EN alguna ocasión mi admirado Manuel Martín Ferrand ha mostrado en sus artículos su estupor ante las reacciones virulentas que desatan los pronunciamientos de la Conferencia Episcopal. En una sociedad democrática donde se reconoce la libertad de expresión parece natural, en efecto, que los obispos alcen su voz para ofrecer respuestas, o siquiera orientación, en asuntos que de algún modo atañen a la moral o a la fe de millones de católicos españoles. Por eso me ha sorprendido que juzgue impertinente la declaración reciente de la Conferencia Episcopal sobre la nueva asignatura obligatoria llamada «Educación para la Ciudadanía».Se pregunta Martín Ferrand si debe considerarse perverso «educar cívicamente a los niños y jóvenes». La respuesta se la brinda la propia declaración de los obispos, en donde leemos que una asignatura que «no hubiera invadido el campo de la formación de la conciencia y se hubiera atenido, por ejemplo, a la explicación del ordenamiento constitucional y de las declaraciones universales de los derechos humanos, hubiera sido aceptable e incluso, tal vez, deseable».

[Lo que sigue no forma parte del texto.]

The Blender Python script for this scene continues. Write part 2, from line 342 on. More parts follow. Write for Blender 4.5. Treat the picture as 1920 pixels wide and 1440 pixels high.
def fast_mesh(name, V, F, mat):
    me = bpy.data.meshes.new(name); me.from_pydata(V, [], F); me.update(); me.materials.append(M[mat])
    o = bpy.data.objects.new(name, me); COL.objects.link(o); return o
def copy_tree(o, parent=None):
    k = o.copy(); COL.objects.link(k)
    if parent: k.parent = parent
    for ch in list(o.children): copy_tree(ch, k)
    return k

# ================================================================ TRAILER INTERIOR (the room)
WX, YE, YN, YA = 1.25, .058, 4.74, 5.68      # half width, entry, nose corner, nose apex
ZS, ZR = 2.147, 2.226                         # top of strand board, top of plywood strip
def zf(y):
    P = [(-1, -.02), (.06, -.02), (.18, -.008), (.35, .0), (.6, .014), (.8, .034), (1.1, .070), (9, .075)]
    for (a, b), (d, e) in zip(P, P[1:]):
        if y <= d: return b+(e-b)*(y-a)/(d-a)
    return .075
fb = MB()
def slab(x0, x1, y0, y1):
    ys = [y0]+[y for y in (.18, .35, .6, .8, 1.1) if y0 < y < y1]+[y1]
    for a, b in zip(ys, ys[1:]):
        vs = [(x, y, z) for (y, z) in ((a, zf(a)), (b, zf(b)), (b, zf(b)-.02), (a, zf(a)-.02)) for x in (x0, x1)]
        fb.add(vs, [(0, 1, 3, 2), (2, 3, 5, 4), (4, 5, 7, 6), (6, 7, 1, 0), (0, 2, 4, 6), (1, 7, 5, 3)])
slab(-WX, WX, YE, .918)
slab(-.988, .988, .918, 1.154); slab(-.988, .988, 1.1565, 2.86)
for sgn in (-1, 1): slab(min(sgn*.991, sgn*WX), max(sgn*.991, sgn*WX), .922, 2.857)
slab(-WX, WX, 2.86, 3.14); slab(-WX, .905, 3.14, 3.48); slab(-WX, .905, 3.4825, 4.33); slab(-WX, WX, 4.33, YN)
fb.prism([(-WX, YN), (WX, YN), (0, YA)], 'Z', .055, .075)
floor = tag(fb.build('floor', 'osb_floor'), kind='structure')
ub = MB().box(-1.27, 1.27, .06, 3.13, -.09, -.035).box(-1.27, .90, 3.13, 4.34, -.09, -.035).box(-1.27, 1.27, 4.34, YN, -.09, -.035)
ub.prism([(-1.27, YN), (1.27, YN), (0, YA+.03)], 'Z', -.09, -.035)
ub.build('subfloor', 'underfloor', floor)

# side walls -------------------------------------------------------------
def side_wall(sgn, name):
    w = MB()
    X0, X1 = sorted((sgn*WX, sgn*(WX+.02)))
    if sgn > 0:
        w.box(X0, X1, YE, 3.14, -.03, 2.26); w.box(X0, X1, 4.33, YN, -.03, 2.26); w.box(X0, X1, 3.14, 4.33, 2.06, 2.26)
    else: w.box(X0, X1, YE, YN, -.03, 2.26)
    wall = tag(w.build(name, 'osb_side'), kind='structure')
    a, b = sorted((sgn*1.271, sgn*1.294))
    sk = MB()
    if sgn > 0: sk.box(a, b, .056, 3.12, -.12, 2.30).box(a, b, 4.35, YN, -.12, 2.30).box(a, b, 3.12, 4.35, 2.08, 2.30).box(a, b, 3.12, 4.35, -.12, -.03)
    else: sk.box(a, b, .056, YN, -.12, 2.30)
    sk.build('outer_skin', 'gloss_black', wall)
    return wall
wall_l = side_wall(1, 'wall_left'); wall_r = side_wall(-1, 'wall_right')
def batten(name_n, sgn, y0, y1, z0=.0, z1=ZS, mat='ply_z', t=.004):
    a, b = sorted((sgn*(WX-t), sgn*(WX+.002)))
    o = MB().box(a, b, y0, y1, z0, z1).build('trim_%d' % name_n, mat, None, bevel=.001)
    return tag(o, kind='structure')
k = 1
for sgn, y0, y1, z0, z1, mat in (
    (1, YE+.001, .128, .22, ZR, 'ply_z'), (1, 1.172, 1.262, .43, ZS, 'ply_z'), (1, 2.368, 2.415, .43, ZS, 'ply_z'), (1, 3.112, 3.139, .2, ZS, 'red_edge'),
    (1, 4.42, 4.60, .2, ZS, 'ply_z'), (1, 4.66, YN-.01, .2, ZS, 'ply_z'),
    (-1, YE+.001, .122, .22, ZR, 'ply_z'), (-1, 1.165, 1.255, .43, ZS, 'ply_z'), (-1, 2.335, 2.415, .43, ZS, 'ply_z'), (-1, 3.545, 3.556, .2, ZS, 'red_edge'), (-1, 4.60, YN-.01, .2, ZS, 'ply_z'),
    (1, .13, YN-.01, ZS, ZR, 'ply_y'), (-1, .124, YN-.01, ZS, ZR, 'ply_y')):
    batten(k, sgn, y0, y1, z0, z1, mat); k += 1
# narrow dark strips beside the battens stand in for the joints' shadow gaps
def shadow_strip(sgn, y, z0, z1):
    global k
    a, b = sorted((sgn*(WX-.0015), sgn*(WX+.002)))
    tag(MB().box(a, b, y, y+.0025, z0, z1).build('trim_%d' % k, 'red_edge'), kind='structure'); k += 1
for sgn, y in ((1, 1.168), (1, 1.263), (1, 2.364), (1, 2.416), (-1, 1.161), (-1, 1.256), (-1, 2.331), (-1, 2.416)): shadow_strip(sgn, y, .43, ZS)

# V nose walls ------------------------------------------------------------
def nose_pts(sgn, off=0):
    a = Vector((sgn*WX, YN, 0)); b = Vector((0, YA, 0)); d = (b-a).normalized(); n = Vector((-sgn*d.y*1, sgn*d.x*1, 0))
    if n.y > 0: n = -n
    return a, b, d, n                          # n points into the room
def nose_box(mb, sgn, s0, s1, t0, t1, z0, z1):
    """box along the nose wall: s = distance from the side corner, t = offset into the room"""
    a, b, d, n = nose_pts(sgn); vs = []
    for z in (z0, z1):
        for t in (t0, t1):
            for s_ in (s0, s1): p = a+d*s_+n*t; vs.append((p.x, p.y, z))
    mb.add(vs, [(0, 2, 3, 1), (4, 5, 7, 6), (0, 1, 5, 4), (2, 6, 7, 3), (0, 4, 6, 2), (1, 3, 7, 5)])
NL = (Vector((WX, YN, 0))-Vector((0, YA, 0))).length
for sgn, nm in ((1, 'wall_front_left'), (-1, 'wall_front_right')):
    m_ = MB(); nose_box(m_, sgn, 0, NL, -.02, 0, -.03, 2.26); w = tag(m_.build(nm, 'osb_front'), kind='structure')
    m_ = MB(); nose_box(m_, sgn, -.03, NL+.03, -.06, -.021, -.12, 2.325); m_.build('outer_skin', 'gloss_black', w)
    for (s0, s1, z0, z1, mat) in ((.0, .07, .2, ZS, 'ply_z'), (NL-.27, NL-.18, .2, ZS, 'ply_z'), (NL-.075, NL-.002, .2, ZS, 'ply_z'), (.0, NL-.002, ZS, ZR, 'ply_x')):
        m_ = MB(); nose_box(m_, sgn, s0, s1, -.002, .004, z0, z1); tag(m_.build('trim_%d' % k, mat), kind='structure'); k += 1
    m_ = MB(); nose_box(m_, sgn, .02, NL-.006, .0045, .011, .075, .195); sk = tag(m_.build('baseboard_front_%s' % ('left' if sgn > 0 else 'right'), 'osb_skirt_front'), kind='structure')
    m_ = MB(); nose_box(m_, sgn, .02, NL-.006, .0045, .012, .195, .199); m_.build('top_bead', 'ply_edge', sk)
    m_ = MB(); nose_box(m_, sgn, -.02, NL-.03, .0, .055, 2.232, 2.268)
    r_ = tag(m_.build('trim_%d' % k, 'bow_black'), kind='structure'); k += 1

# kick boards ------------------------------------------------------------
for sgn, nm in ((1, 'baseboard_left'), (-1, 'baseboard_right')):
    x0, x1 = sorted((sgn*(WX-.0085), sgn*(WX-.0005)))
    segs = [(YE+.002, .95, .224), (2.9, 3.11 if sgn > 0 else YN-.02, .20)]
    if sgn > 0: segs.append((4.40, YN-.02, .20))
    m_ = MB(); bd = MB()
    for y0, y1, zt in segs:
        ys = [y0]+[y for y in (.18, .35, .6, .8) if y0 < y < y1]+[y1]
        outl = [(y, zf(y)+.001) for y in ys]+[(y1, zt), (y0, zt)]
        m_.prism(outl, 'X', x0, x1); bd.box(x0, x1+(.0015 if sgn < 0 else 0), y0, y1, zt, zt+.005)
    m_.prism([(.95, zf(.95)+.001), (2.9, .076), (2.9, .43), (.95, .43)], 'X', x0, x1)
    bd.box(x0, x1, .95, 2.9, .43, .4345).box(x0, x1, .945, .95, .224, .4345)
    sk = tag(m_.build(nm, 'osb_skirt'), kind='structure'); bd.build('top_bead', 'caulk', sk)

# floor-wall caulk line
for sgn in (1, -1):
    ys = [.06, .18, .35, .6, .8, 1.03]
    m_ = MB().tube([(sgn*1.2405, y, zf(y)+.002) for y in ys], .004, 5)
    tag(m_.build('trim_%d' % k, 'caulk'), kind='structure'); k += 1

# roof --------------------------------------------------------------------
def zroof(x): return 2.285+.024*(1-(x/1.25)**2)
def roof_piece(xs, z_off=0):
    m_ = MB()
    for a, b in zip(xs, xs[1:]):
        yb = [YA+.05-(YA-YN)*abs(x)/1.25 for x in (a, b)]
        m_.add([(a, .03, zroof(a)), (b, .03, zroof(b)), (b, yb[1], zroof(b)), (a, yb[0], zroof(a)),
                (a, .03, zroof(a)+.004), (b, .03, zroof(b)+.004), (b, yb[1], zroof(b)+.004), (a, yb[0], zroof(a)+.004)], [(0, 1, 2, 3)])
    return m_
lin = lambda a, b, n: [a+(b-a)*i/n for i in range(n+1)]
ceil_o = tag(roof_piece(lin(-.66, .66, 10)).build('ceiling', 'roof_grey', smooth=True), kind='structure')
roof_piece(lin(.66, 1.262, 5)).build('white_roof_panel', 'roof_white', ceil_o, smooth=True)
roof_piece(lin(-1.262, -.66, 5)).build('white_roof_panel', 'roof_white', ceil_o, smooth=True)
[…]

Los obispos no se oponen a la transmisión de una deseable educación cívica, sino a que el Estado se arrogue el papel de educar la conciencia de esos niños y jóvenes, suplantando el derecho originario e inalienable de los padres a la formación moral de sus hijos. Que la asignatura llamada «Educación para la Ciudadanía» aspira a algo más que a una elemental transmisión de normas de convivencia cívica lo demuestra José Antonio Marina, autor de un manual de dicha asignatura que la ministra de Educación bendijo en sede parlamentaria, cuando afirma: «En algunos críticos de la Educación para la Ciudadanía me parece detectar un peligroso escepticismo acerca de la posibilidad de enseñar una ética universal. Es una creencia muy extendida, basada en el monopolio moral que han ejercido siempre las religiones, y que a estas alturas no se puede aceptar». Los obispos españoles, sin embargo, no aspiran a imponer ningún «monopolio moral»: se limitan a reclamar «el ejercicio del derecho a la educación por aquellos sujetos a quienes les corresponde tal función»; y piden que no se imponga «una formación moral no elegida por el alumno o por sus padres: ni una supuestamente mayoritaria, ni la católica, ni ninguna otra». Exigen, en fin, el cumplimiento estricto del artículo 27 de la Constitución, según un criterio de obligada neutralidad ideológica.
Es la asignatura llamada «Educación para la Ciudadanía» la que pretende instaurar ese monopolio moral. A nadie se le escapa que enseñar -como propone Marina- una «ética universal» en una sociedad como la nuestra ha devenido una tarea imposible. Nuestra Constitución, por ejemplo, consagra el «derecho a la vida» como principio rector del ordenamiento jurídico; sin embargo, sucesivos gobiernos han propiciado una aplicación laxa de la legislación penal sobre el aborto, y más recientemente han permitido la experimentación con embriones. Para muchos españoles tales actuaciones legislativas son éticamente reprobables y contrarias al «derecho a la vida»; para otros muchos son admisibles, por considerar que la vida del nasciturus no merece protección legal (lo cual constituye un contrasentido jurídico, pues no parece de recibo que nuestro Código Civil reconozca derechos patrimoniales a quien no se le reconoce el derecho más elemental a la vida). ¿Cómo se puede explicar el derecho a la vida que consagra nuestro ordenamiento desde una perspectiva ética universal? O bien se recurrirá a las generalidades huecas, reprimiendo la natural curiosidad de los alumnos, o bien se formará su conciencia desde presupuestos que en modo alguno pueden considerarse una «ética universal», sino adoctrinamiento ideológico. Cuando los obispos exhortan a los católicos a «recurrir a todos los medios legítimos» contra la asignatura llamada Educación para la Ciudadanía no hacen sino defender la libertad de conciencia. Cumplen con su obligación; y la nuestra exige que no nos dejemos engañar ingenuamente: el adoctrinamiento ideológico no es educación cívica.